Shweta Daptardar of KRC Research says: “March quarter is always subdued for Bajaj Finance as there is some rundown effect from the December quarter.”
This is probably why the stock of Bajaj Finance fell only 0.4 per cent in Tuesday’s trade, even as profits fell way short of estimates. The growth in the March 2016 quarter was primarily driven by the consumer lending business, which accounts for 43 per cent of the total AUM. The AUMs of consumer durable finance, personal loans and home loans segments grew 33-66 per cent y-o-y in the March quarter.
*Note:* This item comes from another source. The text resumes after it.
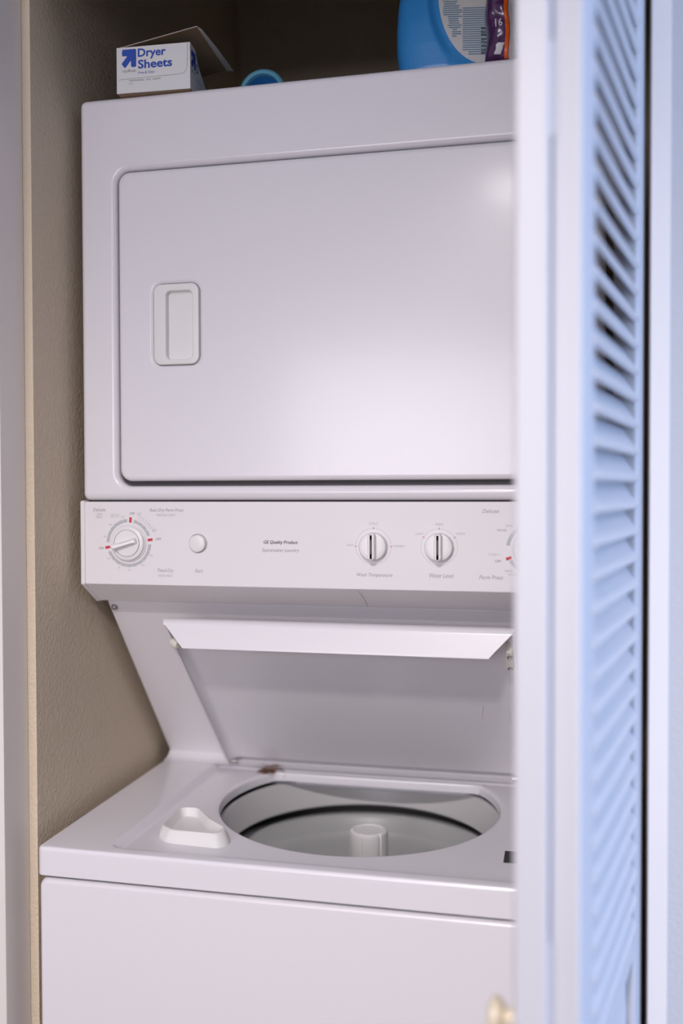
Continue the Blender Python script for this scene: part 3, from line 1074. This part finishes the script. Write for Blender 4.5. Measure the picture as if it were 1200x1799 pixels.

Business loans (ticket size of less than Rs 35 lakh) also saw healthy traction. While growth was flat in the loan against property and self-employed home loans segments, it’s not a reason to worry. “Change in strategy from distribution model to direct selling model resulted in flat growth for these segments,” says Rajeev Jain, managing director, Bajaj Finance.
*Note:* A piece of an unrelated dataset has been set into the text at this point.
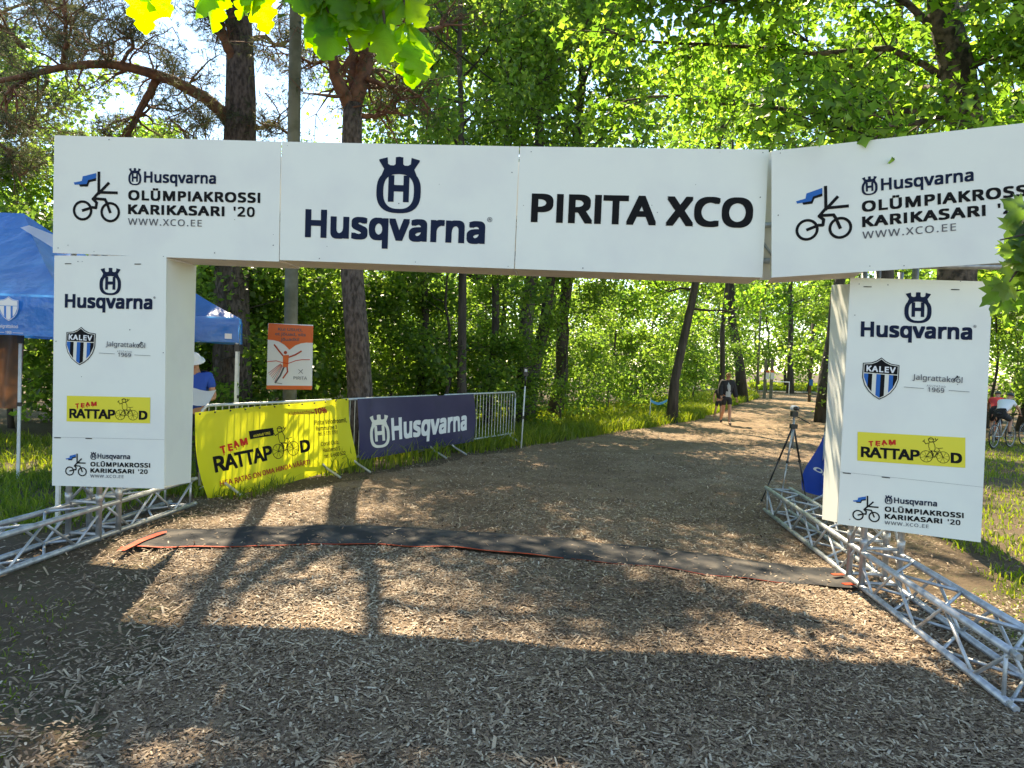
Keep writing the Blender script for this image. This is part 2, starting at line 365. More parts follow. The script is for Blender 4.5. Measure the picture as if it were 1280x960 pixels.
def textgeo(s, bold=.02, space=1.0):
    """lettering as contours: every outer contour with its own holes becomes one piece, thickened by moving its outline"""
    k = (s, bold, space)
    if k in _tc: return _tc[k]
    DIR = [(0, 0)]+([(1, 1), (-1, 1), (-1, -1), (1, -1), (1, 0), (-1, 0), (0, 1), (0, -1)] if bold > .004 else [])
    up_only = s.upper() == s; c = bpy.data.curves.new('lettering', 'FONT'); c.body = s.replace('I', 'l') if up_only else s; c.size = 1; c.space_character = space; c.resolution_u = 4; c.fill_mode = 'NONE'
    if FONT: c.font = FONT
    else: bold *= .6
    o = bpy.data.objects.new('lettering', c); COL.objects.link(o); bpy.context.view_layer.update()
    me = o.evaluated_get(bpy.context.evaluated_depsgraph_get()).to_mesh()
    v = np.array([q.co[:2] for q in me.vertices]); nb = {}
    ed = [tuple(e.vertices) for e in me.edges]
    bpy.data.objects.remove(o); bpy.data.curves.remove(c)
    nx = {}
    for a, b in ed: nb.setdefault(a, []).append(b); nb.setdefault(b, []).append(a)
    seen = set(); loops = []
    for st in range(len(v)):
        if st in seen or st not in nb: continue
        lp_ = [st]; seen.add(st); cur = st
        # follow the stored direction
        while True:
            n_ = [q for q in nb[cur] if q not in seen]
            if not n_: break
            cur = (cur+1) if (cur+1) in n_ else n_[0]; lp_.append(cur); seen.add(cur)
        if len(lp_) > 2: loops.append(v[lp_])
    def clean(p):
        keep = [p[i] for i in range(len(p)) if np.linalg.norm(p[i]-p[i-1]) > 1e-4]; return np.array(keep)
    loops = [clean(l) for l in loops]; loops = [l for l in loops if len(l) > 2]
    if up_only:
        for l in loops:
            if np.ptp(l[:, 0]) < .14 and l[:, 1].min() < .02 and l[:, 1].max() > .5: l[:, 1] = np.minimum(l[:, 1], CAPH)
    area = lambda p: .5*np.sum(p[:, 0]*np.roll(p[:, 1], -1)-np.roll(p[:, 0], -1)*p[:, 1])
    big_ = max(loops, key=lambda l: abs(area(l))); sg = np.sign(area(big_))
    outs = [l for l in loops if area(l)*sg > 0]; holes = [l for l in loops if area(l)*sg < 0]
    def inside(pt, p):
        x, y = pt; q = np.roll(p, -1, 0); cnd = (p[:, 1] > y) != (q[:, 1] > y)
        with np.errstate(divide='ignore', invalid='ignore'): xi = p[:, 0]+(y-p[:, 1])*(q[:, 0]-p[:, 0])/(q[:, 1]-p[:, 1])
        return np.sum(cnd & (x < xi)) % 2 == 1
    assign = {}
    for h in holes:
        cand = [i for i, o_ in enumerate(outs) if inside(h[0], o_)]
        if cand: assign.setdefault(min(cand, key=lambda i: abs(area(outs[i]))), []).append(h)
    pieces = []; boxes = []
    for i, o_ in enumerate(outs):
        ls = [o_]+list(assign.get(i, []))
        f = tessellate_polygon([[Vector((q[0], q[1], 0)) for q in l] for l in ls]); lo, hi = ls[0].min(0), ls[0].max(0)
        lev = 0
        for (l2, h2, v2) in boxes:
            if v2 >= lev and (lo < h2).all() and (l2 < hi).all(): lev = v2+1
        boxes.append((lo, hi, lev)); pieces.append((np.concatenate(ls), f, lev))
    bd = bold if len(DIR) > 1 else 0; lo = np.min([p[0].min(0) for p in pieces], 0)-bd; hi = np.max([p[0].max(0) for p in pieces], 0)+bd
    # thickening: copies shifted by the weight, each a hair prouder than the last
    _tc[k] = [((p+np.array(d)*bd-lo)/(hi-lo), f, (min(l, 3)*9+j)*.00007) for p, f, l in pieces for j, d in enumerate(DIR)]; return _tc[k]
class Ink:
    """2D shapes (x right, y up) grouped by material"""
    def __init__(s): s.d = {}; s.L = 0
    def add(s, m, v, f):
        m = '%s#%.2f' % (m, s.L)
        L = s.d.setdefault(m, ([], [])); n = sum(len(a) for a in L[0]); v = np.array(v, float); v = v if v.shape[1] == 3 else np.hstack([v, np.zeros((len(v), 1))]); L[0].append(v); L[1].extend(tuple(i+n for i in q) for q in f)
    def poly(s, m, pts, holes=()):
        loops = [[Vector((p[0], p[1], 0)) for p in pts]]+[[Vector((p[0], p[1], 0)) for p in h] for h in holes]
        tri = tessellate_polygon(loops); s.add(m, [p[:2] for l in loops for p in l], tri)
    def line(s, m, pts, w, close=False):
        pts = [np.array(p[:2], float) for p in pts]
        if close: pts = pts+[pts[0]]
        for a, b in zip(pts[:-1], pts[1:]):
            d = b-a; l = np.linalg.norm(d)
            if l < 1e-9: continue
            d /= l; n = np.array([-d[1], d[0]])*w/2; e = d*w*.25
            s.ln = (getattr(s, 'ln', 0)+1) % 12; s.add(m, [[*q, s.ln*.00005] for q in (a-n-e, b-n+e, b+n+e, a+n-e)], [(0, 1, 2, 3)])
    def ring(s, m, c, r, w, n=32, ry=None):
        ry = ry or r; t = np.arange(n)*2*math.pi/n; k = np.stack([np.cos(t), np.sin(t)], 1)
        o = np.array(c)+k*np.array([r+w/2, ry+w/2]); i = np.array(c)+k*np.array([r-w/2, ry-w/2])
        s.add(m, np.vstack([o, i]), [(j, (j+1) % n, n+(j+1) % n, n+j) for j in range(n)])
    def disc(s, m, c, r, n=20, ry=None):
        ry = ry or r; t = np.arange(n)*2*math.pi/n; s.add(m, np.array(c)+np.stack([np.cos(t)*r, np.sin(t)*ry], 1), [tuple(range(n))])
    def text(s, m, t, x0, y0, x1, y1, bold=.02, space=1., slant=0, rot=0):
        for v, f, lev in textgeo(t, bold, space):
            v = v*[x1-x0, y1-y0]; v[:, 0] += slant*v[:, 1]
            if rot: c, q = math.cos(rot), math.sin(rot); v = v@np.array([[c, q], [-q, c]])
            s.add(m, np.hstack([v+[x0, y0], np.full((len(v), 1), lev)]), f)
    def xf(s, A, b):
        r = Ink()
        for m, (vs, fs) in s.d.items():
            q = np.concatenate(vs); r.d[m] = ([np.hstack([q[:, :2]@np.array(A).T+np.array(b), q[:, 2:]])], list(fs))
        return r
class Panel:
    def __init__(s, px, P3):
        s.H = homog(px, [(0, 1), (1, 1), (1, 0), (0, 0)]); s.P = np.array(P3, float)
        s.w = np.linalg.norm(s.P[1]-s.P[0]); s.h = np.linalg.norm(s.P[3]-s.P[0])
        n = np.cross(s.P[1]-s.P[0], s.P[3]-s.P[0]); n /= np.linalg.norm(n); s.n = -n if n[1] > 0 else n
        s.off = lambda u, v: 0*u
    def m(s, x, y):
        q = s.H@np.array([x, y, 1]); return np.array([q[0]/q[2]*s.w, q[1]/q[2]*s.h])
    def at(s, xy, lift=.0):
        u = xy[:, 0]/s.w; v = xy[:, 1]/s.h; TL, TR, BR, BL = s.P
        p = ((1-u)*v)[:, None]*TL+(u*v)[:, None]*TR+(u*(1-v))[:, None]*BR+((1-u)*(1-v))[:, None]*BL
        z = xy[:, 2] if xy.shape[1] > 2 else 0*u
        return p+s.n*(lift+z+s.off(u, v))[:, None]
    def place(s, ink, la, pa, lb, pb):
        """similarity: local point la -> photo pixel pa, lb -> pb (ink local y up)"""
        a, b = s.m(*pa), s.m(*pb); la, lb = np.array(la, float), np.array(lb, float)
        z = complex(*(b-a))/complex(*(lb-la)); A = np.array([[z.real, -z.imag], [z.imag, z.real]])
        return ink.xf(A, a-A@la)
    def print(s, ink, parent, names=None, lift=.0035, cut=.11, clip=None):
        k = 0
        for m, (vs, fs) in ink.d.items():
            v = np.concatenate(vs); f = fs
            if cut: v, f = refine(v, f, cut)
            m, l = m.split('#'); nm = (names or {}).get(m, 'print')
            meshobj(nm, s.at(v, lift+.0014*float(l)+.0003*k), f, MT[m], parent); k += 1
def refine(v, f, cut):
    bm = bmesh.new(); vs = [bm.verts.new((p[0], p[1], p[2])) for p in v]
    for q in f:
        try: bm.faces.new([vs[i] for i in q])
        except ValueError: pass
    bmesh.ops.triangulate(bm, faces=bm.faces[:])
    for _ in range(5):
        e = [e for e in bm.edges if e.calc_length() > cut]
        if not e: break
        bmesh.ops.subdivide_edges(bm, edges=e, cuts=1); bmesh.ops.triangulate(bm, faces=[q for q in bm.faces if len(q.verts) > 3])
    bm.verts.index_update(); V = np.array([q.co[:3] for q in bm.verts]); F = [tuple(x.index for x in q.verts) for q in bm.faces]; bm.free(); return V, F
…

The only noticeable concern was the 37 per cent y-o-y increase in provisioning in Q4’FY16, on account of Rs 44 crore of additional provisioning towards an infrastructure account. Despite this, asset quality remained stable as the net non-performing assets (NPA) ratio inched up marginally to 0.28 per cent at the end of the March 2016 quarter from 0.26 per cent in the December 2015 quarter. As the management remains cautious on commercial loans and no further pain is envisaged in infrastructure lending, asset quality should remain stable going forward.
While there are many positives, expensive valuation (4.6 times FY17 price-to-book value) might cap upside for the stock. The stock currently trades at Rs 7,622, about 13 per cent lower than consensus target price of Rs 6,605, with 13 of 24 analysts polled on Bloomberg recommending a ‘buy’.